Así fue que pasé horas y horas en el Palacio de Tribunales. Escribía en alguna Lexicon de la Sala de Prensa y les mandaba las notas por moto a Luis y a Néstor. Pero sobre todo me instalaba en la Fiscalía de Julio Strassera, donde estaban él, su adjunto Luis Moreno Ocampo y el equipo que quedó para siempre bautizado como “los chicos de la Fiscalía”. La película “1985” lo refleja perfectamente. Yo también era bastante chico, con 29, pero creo que Judith König no llegaba a los 20. Y Maco Somigliana debía andar por los 24 o 25. Ellos eran chicos, sí. Chicos geniales, trabajadores, estrictos, ordenados. Comprometidos. Concretos. Cálidos con las víctimas y con sus familiares. Fueron claves en la elección de los casos que resultaría más fácil probar, y en la profundización de las investigaciones a partir de los datos de la Conadep.

Los jueces, con discreción, me dieron una gran mano en la cobertura, explicando normas procesales que ellos mismos estaban estudiando. Y Leandro Despouy, que coordinó la venida de los testigos extranjeros, me aportó su conocimiento del Derecho Internacional y su experiencia como exiliado en Francia. Con Leandro quedamos amigos hasta su muerte, en 2019, y juntos hicimos unas cuantas maldades. Ignoro si Suárez Mason se habrá dado cuenta alguna vez de por qué la Justicia italiana pudo notificarlo y empezar el juicio en ausencia a pesar de sus volteretas.

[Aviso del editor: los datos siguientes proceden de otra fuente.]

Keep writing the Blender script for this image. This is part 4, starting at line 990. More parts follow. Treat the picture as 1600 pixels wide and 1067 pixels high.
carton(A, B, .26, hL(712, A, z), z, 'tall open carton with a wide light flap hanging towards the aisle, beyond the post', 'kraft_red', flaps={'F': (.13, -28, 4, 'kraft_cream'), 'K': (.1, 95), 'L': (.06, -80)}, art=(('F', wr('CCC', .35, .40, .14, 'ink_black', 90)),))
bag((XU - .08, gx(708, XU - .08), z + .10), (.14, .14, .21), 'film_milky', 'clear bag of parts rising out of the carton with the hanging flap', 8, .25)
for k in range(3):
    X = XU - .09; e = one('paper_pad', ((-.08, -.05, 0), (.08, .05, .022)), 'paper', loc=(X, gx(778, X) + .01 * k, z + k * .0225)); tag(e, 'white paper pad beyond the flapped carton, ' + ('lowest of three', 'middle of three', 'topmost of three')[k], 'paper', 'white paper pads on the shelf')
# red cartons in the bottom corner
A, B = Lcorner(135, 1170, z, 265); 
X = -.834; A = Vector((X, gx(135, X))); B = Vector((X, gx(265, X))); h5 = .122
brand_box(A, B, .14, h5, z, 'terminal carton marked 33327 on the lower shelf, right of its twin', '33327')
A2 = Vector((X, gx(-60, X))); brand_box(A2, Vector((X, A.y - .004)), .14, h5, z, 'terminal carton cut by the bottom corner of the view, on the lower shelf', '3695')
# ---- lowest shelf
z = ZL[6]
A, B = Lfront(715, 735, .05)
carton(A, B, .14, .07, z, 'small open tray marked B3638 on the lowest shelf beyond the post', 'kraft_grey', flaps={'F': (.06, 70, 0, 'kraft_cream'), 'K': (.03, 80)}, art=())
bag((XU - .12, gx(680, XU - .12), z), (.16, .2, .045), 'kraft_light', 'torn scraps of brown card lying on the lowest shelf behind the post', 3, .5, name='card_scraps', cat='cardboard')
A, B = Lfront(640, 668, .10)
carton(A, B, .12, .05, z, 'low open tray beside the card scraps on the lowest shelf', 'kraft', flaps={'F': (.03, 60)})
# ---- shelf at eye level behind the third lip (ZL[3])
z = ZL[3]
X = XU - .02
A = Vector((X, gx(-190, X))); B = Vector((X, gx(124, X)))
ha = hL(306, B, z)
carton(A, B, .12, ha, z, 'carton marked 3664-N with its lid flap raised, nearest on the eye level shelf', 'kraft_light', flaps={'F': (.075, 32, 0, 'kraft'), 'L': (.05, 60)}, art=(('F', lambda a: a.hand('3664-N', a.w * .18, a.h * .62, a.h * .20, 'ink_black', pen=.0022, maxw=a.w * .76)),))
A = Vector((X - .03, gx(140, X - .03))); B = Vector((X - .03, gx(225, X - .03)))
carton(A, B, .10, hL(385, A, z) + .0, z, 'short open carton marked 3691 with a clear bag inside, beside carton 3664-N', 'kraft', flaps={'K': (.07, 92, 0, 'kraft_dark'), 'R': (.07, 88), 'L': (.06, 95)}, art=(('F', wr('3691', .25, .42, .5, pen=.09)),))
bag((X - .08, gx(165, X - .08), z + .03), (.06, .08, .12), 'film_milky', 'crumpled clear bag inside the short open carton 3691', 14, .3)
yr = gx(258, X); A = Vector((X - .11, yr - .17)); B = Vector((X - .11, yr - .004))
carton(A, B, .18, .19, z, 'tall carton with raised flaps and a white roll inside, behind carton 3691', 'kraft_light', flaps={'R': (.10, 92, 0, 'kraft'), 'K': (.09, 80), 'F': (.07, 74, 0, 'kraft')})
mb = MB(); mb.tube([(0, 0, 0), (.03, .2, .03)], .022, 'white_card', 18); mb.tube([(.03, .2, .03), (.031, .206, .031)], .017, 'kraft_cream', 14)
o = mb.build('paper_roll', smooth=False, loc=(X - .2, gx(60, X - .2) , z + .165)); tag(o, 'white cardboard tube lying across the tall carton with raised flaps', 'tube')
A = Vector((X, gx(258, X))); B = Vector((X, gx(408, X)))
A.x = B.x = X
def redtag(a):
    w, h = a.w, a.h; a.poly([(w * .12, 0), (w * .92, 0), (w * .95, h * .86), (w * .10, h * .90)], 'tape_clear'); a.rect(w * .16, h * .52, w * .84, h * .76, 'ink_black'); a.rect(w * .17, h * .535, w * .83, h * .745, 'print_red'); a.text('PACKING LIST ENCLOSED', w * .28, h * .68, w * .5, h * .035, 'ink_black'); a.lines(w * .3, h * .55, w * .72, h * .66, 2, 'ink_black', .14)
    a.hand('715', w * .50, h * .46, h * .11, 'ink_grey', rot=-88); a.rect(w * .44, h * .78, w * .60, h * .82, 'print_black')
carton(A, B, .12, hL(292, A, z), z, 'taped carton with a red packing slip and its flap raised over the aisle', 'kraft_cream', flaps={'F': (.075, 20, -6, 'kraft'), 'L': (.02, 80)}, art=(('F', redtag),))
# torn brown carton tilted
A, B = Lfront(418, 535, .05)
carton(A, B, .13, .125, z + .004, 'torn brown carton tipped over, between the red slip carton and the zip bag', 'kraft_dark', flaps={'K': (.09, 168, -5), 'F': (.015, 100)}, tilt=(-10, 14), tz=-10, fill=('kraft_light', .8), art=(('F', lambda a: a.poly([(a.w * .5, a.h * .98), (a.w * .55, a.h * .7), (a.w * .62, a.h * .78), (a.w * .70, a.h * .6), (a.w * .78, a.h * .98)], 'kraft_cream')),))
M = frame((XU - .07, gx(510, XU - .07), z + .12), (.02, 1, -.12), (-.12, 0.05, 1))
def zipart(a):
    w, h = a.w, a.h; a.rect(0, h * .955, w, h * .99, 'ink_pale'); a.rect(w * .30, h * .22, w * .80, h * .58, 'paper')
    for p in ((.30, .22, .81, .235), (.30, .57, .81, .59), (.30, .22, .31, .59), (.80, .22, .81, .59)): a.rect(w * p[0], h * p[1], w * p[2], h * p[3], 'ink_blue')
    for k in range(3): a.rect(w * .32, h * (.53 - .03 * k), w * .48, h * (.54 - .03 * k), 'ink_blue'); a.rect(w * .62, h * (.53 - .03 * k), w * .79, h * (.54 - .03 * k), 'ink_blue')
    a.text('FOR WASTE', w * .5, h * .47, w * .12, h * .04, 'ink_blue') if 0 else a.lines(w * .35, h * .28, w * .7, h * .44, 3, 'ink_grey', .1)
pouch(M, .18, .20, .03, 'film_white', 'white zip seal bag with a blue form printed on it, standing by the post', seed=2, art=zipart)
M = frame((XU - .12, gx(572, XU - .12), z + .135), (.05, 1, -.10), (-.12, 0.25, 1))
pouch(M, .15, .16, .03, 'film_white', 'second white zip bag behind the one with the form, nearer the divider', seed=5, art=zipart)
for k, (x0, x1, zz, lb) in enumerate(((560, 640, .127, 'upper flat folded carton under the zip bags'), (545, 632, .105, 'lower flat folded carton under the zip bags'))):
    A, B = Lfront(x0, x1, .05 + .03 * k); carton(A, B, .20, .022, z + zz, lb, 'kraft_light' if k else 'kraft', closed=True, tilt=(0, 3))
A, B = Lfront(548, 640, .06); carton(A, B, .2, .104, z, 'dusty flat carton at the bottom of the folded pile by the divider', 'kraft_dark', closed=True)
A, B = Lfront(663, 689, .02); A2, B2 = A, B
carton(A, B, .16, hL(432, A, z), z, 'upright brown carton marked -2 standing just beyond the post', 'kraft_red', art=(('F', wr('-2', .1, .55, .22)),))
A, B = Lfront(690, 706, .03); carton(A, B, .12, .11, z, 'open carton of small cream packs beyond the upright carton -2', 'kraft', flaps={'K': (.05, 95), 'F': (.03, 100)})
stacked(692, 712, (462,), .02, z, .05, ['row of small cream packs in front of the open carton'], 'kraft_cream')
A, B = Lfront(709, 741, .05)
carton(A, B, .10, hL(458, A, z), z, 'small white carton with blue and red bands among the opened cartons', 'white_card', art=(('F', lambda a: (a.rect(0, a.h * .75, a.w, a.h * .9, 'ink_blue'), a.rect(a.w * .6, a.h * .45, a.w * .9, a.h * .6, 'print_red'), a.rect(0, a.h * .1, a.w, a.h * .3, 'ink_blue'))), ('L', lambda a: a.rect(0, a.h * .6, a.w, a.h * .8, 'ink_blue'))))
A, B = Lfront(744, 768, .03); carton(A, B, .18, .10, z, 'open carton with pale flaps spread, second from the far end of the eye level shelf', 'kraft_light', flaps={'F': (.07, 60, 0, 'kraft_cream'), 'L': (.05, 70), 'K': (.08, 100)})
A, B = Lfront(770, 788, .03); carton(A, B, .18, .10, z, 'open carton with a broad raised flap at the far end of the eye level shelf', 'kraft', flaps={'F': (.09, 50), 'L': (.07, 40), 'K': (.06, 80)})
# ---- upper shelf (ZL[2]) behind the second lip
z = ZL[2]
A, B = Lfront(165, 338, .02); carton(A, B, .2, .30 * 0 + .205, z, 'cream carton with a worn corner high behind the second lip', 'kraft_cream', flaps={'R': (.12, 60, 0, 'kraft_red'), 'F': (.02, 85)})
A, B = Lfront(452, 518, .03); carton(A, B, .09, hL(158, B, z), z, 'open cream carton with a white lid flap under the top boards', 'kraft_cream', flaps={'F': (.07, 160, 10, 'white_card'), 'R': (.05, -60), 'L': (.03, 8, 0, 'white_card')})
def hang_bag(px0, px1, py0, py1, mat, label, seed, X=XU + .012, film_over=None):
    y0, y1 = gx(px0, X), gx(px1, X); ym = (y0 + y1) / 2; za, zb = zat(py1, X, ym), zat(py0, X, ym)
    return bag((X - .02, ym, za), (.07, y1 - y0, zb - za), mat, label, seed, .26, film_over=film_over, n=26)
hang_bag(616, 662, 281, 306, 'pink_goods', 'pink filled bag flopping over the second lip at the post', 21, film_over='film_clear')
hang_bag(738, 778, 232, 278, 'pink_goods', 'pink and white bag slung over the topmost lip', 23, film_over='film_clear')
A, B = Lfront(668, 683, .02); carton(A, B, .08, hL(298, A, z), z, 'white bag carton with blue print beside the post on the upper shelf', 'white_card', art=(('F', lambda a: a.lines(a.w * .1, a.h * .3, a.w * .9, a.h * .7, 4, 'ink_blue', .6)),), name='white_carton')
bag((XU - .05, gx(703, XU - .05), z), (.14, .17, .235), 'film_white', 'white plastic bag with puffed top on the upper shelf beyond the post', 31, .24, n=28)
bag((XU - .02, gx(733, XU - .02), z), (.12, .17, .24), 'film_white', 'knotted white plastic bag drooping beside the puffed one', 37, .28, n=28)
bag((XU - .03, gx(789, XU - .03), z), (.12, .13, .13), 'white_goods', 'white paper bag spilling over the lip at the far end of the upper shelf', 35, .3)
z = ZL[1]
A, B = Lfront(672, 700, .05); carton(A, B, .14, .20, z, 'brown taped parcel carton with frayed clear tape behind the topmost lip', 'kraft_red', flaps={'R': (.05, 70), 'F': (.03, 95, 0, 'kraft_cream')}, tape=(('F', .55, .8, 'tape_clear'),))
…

No sé si hubiera habido Juicio a las Juntas sin la documentación de los exiliados. Sin los organismos de derechos humanos que ya habían logrado, en 1979, con Emilio Mignone y Simón Lázara a la cabeza, la visita de la Comisión Interamericana de Derechos Humanos. Sin el valor de los sobrevivientes de los campos de concentración: se animaron a testimoniar entre el peligro de los oficiales operativos que todavía estaban en actividad y, a veces, la sospecha de algunos de sus compañeros. Y obviamente no hubiera habido Juicio a las Juntas sin la decisión política de Alfonsín, que sacó a relucir su mejor parte: la de gallego calentón.

Ahora que ya estamos casi sobre el martes 9 de diciembre, el día de los 40 años de la sentencia en el Juicio a las Juntas, le doy cada vez más valor a esa confluencia virtuosa, imprescindible. No estaría mal que así funcionaran las cosas cuando la gente pelea por una causa noble si es que, además, quiere lograr un resultado.

Decididamente, el tío Gregorio no estaba loco.